### Written problem
Include the line with "return Vector((u *" and every line before it in the entries below, echoed exactly, but not the pictures.

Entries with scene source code
========
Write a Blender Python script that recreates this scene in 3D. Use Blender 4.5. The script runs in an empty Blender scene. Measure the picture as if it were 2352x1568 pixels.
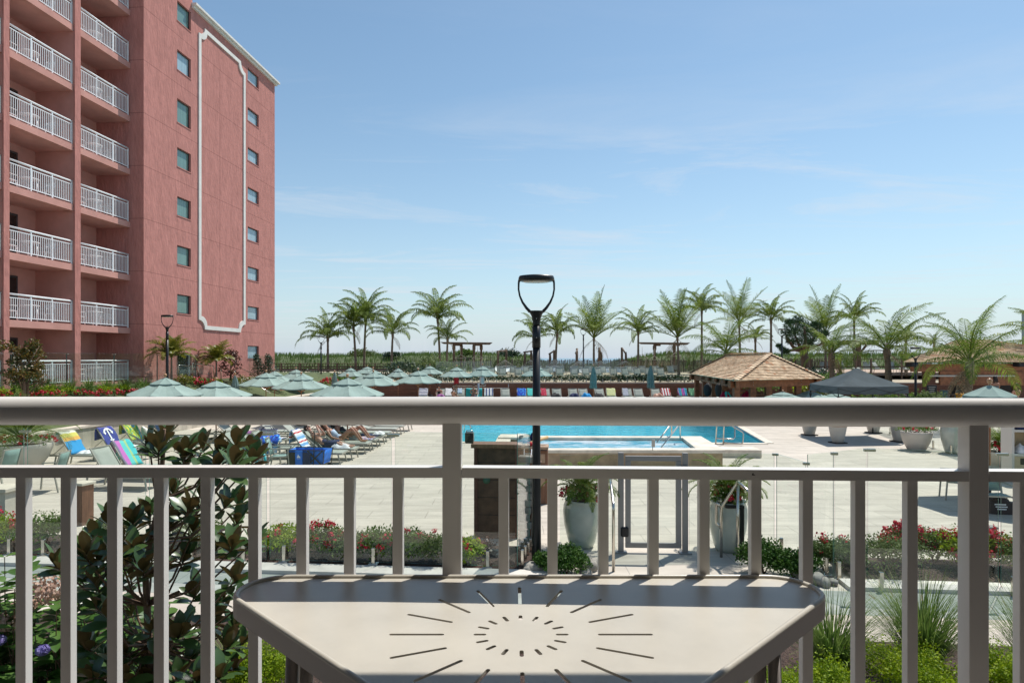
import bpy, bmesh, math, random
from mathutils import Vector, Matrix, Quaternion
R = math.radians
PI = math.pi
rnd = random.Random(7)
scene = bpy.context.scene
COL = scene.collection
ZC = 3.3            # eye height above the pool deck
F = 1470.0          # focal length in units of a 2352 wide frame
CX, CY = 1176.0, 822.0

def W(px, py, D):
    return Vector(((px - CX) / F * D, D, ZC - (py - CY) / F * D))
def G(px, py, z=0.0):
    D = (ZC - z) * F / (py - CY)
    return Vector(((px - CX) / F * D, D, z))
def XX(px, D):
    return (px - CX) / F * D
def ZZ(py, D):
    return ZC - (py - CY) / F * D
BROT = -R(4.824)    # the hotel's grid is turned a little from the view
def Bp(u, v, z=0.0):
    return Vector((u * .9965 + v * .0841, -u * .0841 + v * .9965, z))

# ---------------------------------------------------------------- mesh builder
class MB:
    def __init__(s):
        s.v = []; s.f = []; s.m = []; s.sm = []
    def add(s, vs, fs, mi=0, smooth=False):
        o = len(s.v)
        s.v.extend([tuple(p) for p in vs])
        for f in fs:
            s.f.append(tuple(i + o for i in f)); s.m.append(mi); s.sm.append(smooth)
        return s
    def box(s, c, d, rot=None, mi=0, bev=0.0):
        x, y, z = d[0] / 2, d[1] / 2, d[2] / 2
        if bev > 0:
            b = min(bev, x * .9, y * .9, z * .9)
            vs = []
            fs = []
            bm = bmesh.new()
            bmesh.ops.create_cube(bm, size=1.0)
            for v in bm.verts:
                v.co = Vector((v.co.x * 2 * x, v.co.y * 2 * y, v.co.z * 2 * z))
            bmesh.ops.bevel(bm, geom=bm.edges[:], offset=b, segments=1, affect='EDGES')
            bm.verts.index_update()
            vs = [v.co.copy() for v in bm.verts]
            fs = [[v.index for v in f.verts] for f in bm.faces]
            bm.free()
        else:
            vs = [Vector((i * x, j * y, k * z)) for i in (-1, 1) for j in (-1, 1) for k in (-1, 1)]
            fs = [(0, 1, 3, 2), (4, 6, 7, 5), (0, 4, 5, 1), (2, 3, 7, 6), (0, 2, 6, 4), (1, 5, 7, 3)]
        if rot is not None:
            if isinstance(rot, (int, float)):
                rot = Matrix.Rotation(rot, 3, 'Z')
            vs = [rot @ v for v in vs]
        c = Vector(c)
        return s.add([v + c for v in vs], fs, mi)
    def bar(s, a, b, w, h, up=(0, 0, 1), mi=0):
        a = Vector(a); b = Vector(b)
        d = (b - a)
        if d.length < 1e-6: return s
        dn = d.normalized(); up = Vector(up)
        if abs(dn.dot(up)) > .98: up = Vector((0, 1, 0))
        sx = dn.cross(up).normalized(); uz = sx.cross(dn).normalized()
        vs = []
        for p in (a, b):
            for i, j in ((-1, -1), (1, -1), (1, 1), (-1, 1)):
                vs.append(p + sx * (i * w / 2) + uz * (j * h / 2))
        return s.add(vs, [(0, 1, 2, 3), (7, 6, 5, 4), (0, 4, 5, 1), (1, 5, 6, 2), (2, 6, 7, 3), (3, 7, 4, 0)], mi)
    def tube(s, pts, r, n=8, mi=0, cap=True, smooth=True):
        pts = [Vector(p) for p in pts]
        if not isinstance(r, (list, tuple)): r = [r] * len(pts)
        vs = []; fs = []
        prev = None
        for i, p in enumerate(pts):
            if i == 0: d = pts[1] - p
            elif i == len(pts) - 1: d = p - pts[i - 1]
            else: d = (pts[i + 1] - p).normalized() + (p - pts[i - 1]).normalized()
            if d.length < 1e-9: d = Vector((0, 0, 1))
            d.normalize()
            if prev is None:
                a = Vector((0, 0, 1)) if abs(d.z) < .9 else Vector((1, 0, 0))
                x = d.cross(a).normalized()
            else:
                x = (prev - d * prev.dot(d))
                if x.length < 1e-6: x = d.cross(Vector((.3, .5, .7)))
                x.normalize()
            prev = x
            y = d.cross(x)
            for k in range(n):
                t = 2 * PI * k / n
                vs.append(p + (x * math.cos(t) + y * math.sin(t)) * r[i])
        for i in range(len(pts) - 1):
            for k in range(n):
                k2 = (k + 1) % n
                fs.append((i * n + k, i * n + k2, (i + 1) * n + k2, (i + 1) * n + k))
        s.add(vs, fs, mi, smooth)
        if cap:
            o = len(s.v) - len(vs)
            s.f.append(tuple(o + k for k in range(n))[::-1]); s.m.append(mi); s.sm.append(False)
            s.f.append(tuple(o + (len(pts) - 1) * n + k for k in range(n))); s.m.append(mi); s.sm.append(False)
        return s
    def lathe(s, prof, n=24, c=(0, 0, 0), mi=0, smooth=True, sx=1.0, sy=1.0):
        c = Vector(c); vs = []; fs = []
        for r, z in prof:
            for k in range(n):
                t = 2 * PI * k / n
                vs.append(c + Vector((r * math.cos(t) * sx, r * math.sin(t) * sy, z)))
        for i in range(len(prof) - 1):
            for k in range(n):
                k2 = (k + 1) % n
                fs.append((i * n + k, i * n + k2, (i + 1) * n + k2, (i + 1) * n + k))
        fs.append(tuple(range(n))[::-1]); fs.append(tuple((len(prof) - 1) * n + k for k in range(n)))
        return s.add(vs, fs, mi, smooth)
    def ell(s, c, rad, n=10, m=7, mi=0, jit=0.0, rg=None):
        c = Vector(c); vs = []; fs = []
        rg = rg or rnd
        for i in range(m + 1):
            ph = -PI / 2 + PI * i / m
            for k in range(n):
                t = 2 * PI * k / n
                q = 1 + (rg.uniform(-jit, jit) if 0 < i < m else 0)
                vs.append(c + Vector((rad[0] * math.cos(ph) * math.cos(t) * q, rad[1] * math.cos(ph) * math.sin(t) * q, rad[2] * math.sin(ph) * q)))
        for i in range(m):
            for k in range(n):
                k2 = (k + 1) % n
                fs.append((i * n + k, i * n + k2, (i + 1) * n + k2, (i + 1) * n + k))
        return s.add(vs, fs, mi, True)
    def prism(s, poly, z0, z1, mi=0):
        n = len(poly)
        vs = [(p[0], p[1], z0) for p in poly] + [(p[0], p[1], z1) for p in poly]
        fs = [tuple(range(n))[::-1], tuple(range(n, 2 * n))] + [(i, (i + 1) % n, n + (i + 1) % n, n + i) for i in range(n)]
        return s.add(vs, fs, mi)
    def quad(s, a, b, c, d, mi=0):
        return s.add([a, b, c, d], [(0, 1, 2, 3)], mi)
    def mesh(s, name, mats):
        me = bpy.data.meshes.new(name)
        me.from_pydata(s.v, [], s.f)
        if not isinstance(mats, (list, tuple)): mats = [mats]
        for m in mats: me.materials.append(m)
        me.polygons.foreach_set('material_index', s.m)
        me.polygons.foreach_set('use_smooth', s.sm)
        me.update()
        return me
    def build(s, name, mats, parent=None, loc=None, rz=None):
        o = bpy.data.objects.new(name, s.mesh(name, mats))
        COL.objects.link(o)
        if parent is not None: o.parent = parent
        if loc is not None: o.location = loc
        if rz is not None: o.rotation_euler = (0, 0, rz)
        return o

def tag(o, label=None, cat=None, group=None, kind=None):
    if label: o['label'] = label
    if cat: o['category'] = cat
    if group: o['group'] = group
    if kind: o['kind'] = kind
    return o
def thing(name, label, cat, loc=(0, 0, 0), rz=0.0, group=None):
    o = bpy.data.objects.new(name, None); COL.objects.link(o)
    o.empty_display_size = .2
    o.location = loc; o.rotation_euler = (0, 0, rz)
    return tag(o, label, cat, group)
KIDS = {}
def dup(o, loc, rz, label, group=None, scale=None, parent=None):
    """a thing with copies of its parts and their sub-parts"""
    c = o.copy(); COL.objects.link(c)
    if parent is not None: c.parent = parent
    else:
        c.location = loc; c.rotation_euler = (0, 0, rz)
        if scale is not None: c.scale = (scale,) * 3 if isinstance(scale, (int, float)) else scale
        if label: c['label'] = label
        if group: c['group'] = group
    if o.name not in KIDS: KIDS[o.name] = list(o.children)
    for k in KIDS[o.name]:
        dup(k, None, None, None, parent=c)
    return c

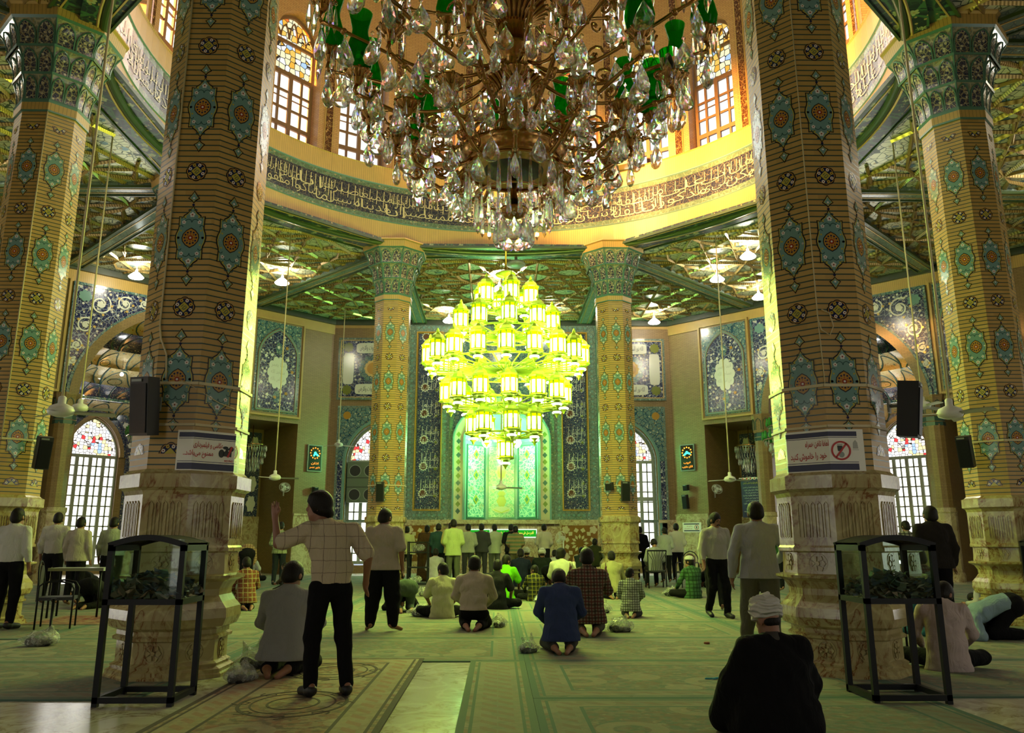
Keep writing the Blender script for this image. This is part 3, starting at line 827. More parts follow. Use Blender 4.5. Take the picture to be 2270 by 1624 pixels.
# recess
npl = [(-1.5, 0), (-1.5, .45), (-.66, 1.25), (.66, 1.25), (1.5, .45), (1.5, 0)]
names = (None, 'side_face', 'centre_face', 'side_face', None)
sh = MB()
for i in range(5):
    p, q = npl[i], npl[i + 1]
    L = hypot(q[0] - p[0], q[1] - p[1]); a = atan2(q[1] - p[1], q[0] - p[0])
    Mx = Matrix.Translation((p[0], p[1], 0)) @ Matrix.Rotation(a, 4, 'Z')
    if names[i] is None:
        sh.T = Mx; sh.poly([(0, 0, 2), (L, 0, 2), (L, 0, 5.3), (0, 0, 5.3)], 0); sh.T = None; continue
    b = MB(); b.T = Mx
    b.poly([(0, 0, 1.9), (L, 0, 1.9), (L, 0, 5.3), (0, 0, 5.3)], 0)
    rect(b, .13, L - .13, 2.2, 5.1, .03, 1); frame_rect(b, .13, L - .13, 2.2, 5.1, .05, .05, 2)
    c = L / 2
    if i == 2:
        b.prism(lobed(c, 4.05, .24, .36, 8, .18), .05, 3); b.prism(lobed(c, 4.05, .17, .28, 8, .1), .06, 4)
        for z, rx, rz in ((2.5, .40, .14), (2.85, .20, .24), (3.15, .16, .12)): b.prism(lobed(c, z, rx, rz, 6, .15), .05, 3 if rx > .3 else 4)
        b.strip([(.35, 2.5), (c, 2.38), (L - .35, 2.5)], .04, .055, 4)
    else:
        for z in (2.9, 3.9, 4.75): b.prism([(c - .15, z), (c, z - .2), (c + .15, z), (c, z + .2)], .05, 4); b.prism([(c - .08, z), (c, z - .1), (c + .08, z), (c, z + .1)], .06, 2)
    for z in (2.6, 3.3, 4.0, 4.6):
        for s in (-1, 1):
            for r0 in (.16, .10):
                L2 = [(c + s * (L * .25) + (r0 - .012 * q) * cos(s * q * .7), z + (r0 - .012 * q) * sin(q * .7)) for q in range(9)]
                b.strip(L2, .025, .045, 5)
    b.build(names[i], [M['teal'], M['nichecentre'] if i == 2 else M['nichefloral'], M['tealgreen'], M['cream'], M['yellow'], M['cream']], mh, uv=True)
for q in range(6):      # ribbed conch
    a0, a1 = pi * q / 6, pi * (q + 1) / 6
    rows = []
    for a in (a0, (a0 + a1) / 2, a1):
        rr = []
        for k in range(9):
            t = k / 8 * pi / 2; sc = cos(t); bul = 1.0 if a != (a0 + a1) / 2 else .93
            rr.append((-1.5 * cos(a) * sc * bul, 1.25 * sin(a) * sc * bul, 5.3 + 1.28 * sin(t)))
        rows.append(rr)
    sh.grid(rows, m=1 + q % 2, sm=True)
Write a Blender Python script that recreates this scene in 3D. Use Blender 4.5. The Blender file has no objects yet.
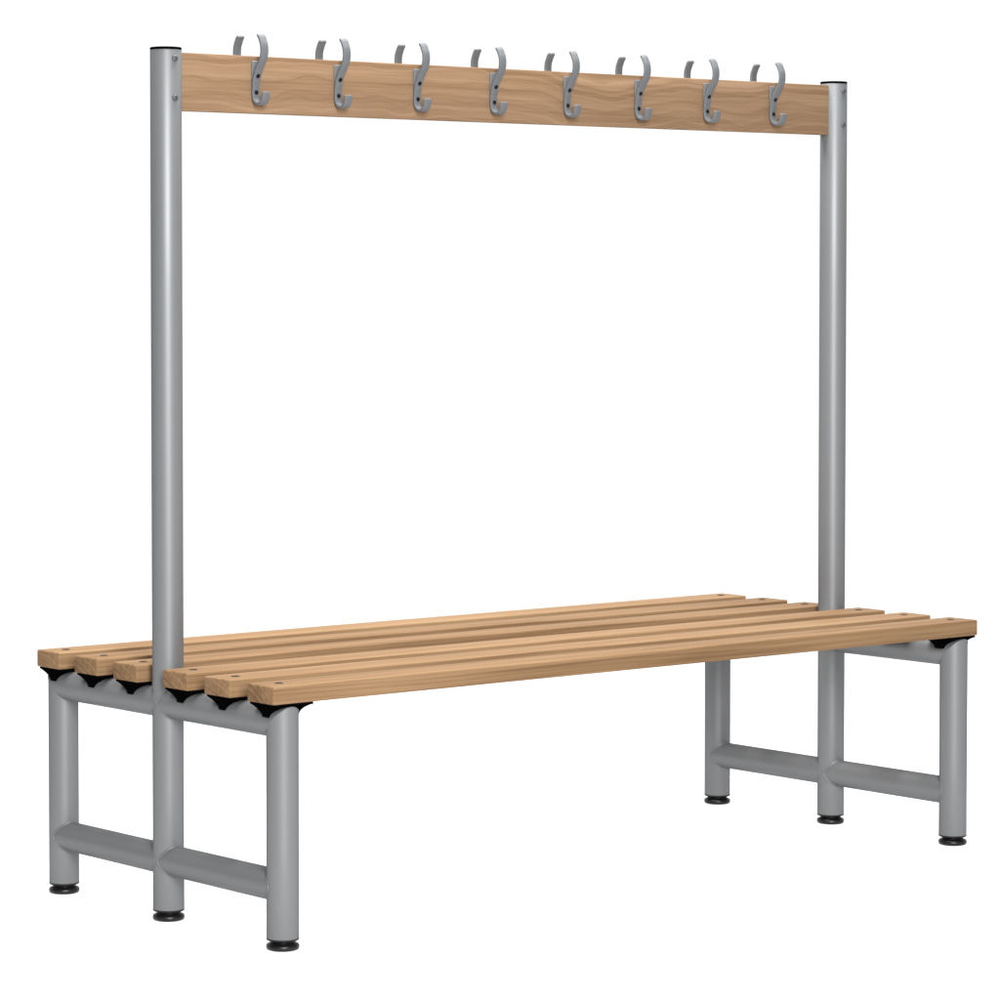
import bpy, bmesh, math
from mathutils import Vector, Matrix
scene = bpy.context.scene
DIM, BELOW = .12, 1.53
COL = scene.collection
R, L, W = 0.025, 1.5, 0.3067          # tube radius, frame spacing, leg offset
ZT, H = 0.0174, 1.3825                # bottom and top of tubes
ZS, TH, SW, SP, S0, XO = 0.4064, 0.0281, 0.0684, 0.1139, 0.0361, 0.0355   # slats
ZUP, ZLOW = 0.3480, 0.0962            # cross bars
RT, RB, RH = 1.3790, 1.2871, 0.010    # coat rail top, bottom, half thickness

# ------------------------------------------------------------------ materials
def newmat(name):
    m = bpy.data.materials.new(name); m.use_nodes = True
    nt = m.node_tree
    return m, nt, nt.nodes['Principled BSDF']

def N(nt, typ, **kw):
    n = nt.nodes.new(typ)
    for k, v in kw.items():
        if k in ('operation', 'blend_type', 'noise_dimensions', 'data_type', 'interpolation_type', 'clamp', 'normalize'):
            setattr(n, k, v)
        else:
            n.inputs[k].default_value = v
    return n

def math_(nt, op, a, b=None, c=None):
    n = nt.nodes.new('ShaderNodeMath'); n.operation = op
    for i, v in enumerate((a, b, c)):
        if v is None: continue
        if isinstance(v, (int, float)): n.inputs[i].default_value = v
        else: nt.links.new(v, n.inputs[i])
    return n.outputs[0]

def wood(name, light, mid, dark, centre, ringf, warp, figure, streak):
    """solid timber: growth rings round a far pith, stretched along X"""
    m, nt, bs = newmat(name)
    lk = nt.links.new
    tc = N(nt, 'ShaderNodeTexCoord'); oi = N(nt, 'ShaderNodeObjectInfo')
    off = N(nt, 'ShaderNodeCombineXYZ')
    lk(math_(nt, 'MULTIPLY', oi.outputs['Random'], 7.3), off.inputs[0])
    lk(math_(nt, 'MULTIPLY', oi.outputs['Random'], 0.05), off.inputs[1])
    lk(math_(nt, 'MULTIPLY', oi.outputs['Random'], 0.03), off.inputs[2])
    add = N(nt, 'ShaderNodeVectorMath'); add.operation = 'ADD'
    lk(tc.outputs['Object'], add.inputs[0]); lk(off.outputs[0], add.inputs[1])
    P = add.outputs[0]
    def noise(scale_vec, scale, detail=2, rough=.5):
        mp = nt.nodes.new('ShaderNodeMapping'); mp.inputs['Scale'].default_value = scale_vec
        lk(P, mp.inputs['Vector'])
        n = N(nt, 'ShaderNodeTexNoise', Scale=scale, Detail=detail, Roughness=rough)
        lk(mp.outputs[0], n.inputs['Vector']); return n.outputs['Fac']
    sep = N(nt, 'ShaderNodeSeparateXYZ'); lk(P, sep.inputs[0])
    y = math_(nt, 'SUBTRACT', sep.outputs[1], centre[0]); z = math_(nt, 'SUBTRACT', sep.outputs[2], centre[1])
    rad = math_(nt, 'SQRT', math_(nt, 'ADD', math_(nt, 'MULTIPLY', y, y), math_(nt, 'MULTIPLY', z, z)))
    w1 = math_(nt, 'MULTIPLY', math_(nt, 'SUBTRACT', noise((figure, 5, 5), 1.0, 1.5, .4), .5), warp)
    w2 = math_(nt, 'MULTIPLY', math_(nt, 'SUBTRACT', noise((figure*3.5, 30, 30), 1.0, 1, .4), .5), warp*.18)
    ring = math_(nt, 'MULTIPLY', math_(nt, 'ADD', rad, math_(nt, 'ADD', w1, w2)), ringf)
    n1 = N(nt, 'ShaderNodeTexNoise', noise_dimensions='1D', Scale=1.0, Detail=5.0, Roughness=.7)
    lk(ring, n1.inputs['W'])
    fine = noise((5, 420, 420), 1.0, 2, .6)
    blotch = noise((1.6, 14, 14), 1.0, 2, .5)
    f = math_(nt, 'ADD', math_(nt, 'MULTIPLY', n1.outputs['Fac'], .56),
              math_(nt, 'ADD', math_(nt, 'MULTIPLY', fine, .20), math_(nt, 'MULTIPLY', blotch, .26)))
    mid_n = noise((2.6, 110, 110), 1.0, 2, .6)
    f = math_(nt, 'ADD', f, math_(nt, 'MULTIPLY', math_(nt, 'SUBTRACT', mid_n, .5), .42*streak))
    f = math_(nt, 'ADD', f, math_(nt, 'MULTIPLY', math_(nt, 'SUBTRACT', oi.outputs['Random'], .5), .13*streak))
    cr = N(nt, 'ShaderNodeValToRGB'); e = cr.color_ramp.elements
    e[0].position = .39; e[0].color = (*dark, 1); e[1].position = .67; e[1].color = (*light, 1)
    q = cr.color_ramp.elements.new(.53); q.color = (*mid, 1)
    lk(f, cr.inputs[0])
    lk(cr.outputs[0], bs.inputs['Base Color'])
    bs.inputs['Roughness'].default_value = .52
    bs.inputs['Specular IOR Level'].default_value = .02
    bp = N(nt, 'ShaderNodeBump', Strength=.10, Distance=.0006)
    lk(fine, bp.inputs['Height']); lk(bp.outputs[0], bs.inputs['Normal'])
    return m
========
### Response below
Write a Blender Python script that recreates this scene in 3D. Use Blender 4.5. The script runs in an empty Blender scene. Measure the picture as if it were 2352x1568 pixels.
import bpy, bmesh, math, random
from mathutils import Vector, Matrix, Quaternion
R = math.radians
PI = math.pi
rnd = random.Random(7)
scene = bpy.context.scene
COL = scene.collection
ZC = 3.3            # eye height above the pool deck
F = 1470.0          # focal length in units of a 2352 wide frame
CX, CY = 1176.0, 822.0

def W(px, py, D):
    return Vector(((px - CX) / F * D, D, ZC - (py - CY) / F * D))
def G(px, py, z=0.0):
    D = (ZC - z) * F / (py - CY)
    return Vector(((px - CX) / F * D, D, z))
def XX(px, D):
    return (px - CX) / F * D
def ZZ(py, D):
    return ZC - (py - CY) / F * D
BROT = -R(4.824)    # the hotel's grid is turned a little from the view
def Bp(u, v, z=0.0):
    return Vector((u * .9965 + v * .0841, -u * .0841 + v * .9965, z))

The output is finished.